I wonder how many of his younger readers don't get the "Intel kilobyte" and ranted about him being an AMD fanboy... I mean, that was during the final days of DOS. In computer terms, it's ancient history.

[funkyass]

its was a significant bug.

xkcd is aimed at nerds, so most fanbois fly right under the jokes.

the 1000 vs 1024 thing is nothing more than caveat emptor.

[Gil_Hamilton]

its was a significant bug.

xkcd is aimed at nerds, so most fanbois fly right under the jokes.

Yeah, but there's a whole generation of nerds now that never touched a P1.

It's sort of like taking shots at the 487 "coprocessor."

[DancemasterGlenn]

The important thing is that someone, somewhere, thought that was fantastic.

[Gil_Hamilton]

Me, actually. I thought the Intel kilobyte was the funniest one, along with the imaginary kilobyte.

ANYWAYS... base 10 VS base 2. Never should've happened.
Especially not since it ONLY happened in hard drives. A kilobyte of RAM is still 1024 bytes. 650 MB on a CD is still made of 1024-byte kilobytes.

I'm rather amazed that the hard drive manufacturers haven't started using totally arbitrary definitions of byte too.

[blargg]

My take:

"KB" is the name of a unit. One KB = 1024 bytes, by definition. The name was chosen to suggest kilo byte since that approximates it, but the K does NOT stand for kilo. MB and GB are similar. These units were created to precisely measure the address space of digital systems, like the physical space of a processor or an amount of memory, without having decimals or rounding. That's their only advantage over using powers of 10; you can say 32KB instead of 32.768 kilo bytes, which is little better than just saying 32768 bytes.

For measuring information quantities, the proper solution IMO is to measure in bits, as has been done in communications all along. This is where SI prefixes are appropriate. kbit = 1000 bits, Mbit = 1000000 bits, etc.
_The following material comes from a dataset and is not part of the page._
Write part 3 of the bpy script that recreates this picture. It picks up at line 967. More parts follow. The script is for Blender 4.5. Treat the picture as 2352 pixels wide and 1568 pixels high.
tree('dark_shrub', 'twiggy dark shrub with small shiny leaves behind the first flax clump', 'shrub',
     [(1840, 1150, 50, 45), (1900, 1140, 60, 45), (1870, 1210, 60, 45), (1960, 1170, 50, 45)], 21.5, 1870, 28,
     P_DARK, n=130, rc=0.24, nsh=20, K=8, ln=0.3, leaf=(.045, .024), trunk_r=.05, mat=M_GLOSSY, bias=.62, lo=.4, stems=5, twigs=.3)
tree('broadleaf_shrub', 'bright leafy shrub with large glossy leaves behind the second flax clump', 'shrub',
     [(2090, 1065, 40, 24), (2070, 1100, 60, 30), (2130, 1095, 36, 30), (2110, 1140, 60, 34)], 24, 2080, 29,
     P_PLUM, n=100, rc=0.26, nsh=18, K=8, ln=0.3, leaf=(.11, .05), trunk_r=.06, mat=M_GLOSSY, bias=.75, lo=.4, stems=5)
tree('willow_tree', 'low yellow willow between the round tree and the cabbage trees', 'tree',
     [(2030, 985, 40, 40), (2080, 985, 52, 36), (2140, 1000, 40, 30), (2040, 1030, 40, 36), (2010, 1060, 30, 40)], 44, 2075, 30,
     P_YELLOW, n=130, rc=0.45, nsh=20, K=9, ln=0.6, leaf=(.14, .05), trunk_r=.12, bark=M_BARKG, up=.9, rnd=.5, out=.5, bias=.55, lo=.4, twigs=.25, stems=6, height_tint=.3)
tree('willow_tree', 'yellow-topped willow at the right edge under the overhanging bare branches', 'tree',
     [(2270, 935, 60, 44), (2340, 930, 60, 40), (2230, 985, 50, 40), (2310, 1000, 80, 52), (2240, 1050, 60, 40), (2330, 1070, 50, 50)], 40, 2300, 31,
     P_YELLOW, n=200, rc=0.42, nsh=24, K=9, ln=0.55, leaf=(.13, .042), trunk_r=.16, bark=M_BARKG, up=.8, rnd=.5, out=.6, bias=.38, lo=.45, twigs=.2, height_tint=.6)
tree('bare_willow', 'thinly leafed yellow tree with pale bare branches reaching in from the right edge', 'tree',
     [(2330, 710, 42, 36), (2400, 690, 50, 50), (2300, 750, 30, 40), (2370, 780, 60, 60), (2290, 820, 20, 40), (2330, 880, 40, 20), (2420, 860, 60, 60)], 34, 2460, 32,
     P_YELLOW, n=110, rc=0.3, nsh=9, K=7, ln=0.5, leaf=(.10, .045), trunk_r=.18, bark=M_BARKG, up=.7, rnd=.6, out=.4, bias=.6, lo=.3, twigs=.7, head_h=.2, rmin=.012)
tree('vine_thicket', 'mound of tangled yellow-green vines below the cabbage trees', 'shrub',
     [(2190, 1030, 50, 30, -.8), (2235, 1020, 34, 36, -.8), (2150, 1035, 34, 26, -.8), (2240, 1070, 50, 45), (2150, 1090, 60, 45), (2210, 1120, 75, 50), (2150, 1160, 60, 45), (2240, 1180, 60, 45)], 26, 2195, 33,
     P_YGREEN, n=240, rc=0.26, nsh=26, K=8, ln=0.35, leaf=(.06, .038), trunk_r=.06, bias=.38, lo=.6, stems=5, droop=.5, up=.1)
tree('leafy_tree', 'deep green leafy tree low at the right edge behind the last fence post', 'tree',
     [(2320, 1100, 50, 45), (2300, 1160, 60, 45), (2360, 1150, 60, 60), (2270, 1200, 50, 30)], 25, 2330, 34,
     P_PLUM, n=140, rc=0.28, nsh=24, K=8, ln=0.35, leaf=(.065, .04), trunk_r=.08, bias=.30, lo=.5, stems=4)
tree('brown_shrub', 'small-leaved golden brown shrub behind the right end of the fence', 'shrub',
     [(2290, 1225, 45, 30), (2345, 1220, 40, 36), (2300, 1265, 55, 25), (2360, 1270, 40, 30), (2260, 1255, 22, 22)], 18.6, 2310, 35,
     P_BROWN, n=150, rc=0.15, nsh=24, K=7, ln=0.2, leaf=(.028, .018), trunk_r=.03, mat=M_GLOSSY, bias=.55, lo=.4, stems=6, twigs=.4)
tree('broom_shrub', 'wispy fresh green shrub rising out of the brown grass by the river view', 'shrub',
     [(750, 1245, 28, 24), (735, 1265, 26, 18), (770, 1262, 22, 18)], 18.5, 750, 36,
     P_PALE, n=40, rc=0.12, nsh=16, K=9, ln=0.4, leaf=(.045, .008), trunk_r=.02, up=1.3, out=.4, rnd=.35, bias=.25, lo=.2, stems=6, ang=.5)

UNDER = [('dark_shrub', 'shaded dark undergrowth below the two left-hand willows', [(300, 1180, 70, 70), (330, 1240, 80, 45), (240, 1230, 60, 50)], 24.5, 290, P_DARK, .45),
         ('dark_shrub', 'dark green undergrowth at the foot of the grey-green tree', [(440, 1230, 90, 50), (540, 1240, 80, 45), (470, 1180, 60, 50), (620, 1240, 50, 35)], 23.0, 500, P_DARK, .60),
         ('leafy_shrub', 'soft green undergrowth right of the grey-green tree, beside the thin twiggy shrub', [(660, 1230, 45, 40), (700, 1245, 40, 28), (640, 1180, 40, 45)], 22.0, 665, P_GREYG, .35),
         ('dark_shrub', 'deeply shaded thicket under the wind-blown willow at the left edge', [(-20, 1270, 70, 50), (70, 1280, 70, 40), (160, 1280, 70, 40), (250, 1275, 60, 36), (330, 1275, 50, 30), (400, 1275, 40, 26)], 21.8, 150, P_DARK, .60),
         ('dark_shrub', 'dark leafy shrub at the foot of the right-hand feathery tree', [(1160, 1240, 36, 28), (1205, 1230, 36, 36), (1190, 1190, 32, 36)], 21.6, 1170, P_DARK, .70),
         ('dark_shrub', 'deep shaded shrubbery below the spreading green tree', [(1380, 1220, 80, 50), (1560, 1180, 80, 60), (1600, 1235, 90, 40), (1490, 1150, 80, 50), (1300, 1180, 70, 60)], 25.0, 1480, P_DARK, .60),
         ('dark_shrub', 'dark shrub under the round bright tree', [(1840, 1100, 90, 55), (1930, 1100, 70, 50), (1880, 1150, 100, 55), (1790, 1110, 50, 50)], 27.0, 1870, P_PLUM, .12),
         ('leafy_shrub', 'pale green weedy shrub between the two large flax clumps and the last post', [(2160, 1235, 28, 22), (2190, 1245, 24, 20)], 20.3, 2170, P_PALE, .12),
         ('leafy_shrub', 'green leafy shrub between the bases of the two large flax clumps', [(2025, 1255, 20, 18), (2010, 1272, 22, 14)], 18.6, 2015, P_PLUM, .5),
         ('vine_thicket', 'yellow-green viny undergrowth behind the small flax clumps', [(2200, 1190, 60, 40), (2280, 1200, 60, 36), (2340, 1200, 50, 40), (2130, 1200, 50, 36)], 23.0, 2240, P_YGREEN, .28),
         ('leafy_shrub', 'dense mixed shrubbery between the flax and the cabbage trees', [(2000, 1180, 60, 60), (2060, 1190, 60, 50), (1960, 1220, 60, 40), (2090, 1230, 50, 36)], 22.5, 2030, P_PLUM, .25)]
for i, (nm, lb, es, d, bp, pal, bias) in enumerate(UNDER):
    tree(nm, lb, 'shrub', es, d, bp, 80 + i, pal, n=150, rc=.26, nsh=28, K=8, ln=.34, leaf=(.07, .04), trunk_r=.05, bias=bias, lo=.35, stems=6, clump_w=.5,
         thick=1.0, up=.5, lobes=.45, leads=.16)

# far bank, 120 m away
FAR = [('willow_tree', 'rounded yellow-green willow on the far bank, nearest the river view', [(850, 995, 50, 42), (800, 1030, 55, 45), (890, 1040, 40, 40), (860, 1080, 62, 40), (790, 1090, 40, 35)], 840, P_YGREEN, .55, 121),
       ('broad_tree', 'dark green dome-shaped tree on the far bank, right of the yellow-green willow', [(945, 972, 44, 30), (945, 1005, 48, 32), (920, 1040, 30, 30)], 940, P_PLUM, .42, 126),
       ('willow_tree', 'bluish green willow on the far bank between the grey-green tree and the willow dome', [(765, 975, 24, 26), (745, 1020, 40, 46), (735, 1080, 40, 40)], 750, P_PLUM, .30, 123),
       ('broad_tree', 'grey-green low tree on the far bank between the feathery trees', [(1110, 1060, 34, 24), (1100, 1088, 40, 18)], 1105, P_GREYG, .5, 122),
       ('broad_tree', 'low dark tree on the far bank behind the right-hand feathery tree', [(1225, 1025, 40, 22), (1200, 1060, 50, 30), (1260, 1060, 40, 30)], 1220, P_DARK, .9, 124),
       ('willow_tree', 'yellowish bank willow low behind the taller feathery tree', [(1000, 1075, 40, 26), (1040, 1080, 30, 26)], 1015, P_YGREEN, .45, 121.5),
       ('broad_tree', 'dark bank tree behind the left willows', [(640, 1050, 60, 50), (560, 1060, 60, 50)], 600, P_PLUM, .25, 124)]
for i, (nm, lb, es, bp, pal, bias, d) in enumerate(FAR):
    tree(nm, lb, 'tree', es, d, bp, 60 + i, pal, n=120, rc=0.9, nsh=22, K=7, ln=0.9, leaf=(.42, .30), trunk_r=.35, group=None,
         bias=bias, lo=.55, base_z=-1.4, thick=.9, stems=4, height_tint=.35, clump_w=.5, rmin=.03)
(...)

There's no reason to bring bytes into the picture, as those are an artifact of addressing, and only appropriate where address spaces or similar are involved and exact values are desired, in which case you use KB, MB, etc.

And trying to make dogfood-sounding units for 1000 bytes, 1000000 bytes, etc. is stupid and confusing, and serves little value.

[paulguy]

Using 1000 instead of 1024 for data rates (kbit) kinda sucks. Is this really how it's done? I've always assumed both were 1024 for conversions. The other way, conversions are much more difficult.

My opinion is that bits/bytes/whatever should always be base 2 instead of base 10, but that's bad from a business perspective, damn marketers.

[Gil_Hamilton]

Using 1000 instead of 1024 for data rates (kbit) kinda sucks. Is this really how it's done? I've always assumed both were 1024 for conversions. The other way, conversions are much more difficult.

My opinion is that bits/bytes/whatever should always be base 2 instead of base 10, but that's bad from a business perspective, damn marketers.

You never noticed your internet access was spec'ed in bits per second?

[blargg]

Using 1000 instead of 1024 for data rates (kbit) kinda sucks. Is this really how it's done? I've always assumed both were 1024 for conversions. The other way, conversions are much more difficult.

Use a calculator. Why do you need to be converting kbits to KB that often anyway? Maybe the desire for power-of-2 bases is like the one in the US to continue avoiding the Metric system.

My opinion is that bits/bytes/whatever should always be base 2 instead of base 10, but that's bad from a business perspective, damn marketers.

And it's bad because it's easier to mentally convert between the various SI-prefixed units. 1.234 Mbit = 1234 kbit = 1234000 bits. Just like 1.234 MHz = 1234 kHz = 1234000 Hz, when dealing with clock rates.

[Rashidi]

so, that remain fatihful to power 2-base, was only memory card, mainly caused by technical reason? (my 1 GB memory card)

heck, hardisk was made with somewhat similar addressing calculation as memory card does...

[blargg]

heck, hardisk was made with somewhat similar addressing calculation as memory card does...

Its size is dictated primarily by the disk, which isn't related to a power of 2, rather the data density and area of the platter. The capacity of a solid-state memory chip is almost always a power of two, and most memory devices use a power of two count of chips, each the same size, so the resulting total capacity is also a power of 2. But I'd argue that even solid-state storage device capacities should be measured in Gbits or Tbits, since the exact size is rarely important, and less than a power of 2 anyway due to formatting overhead, unlike with volatile RAM modules.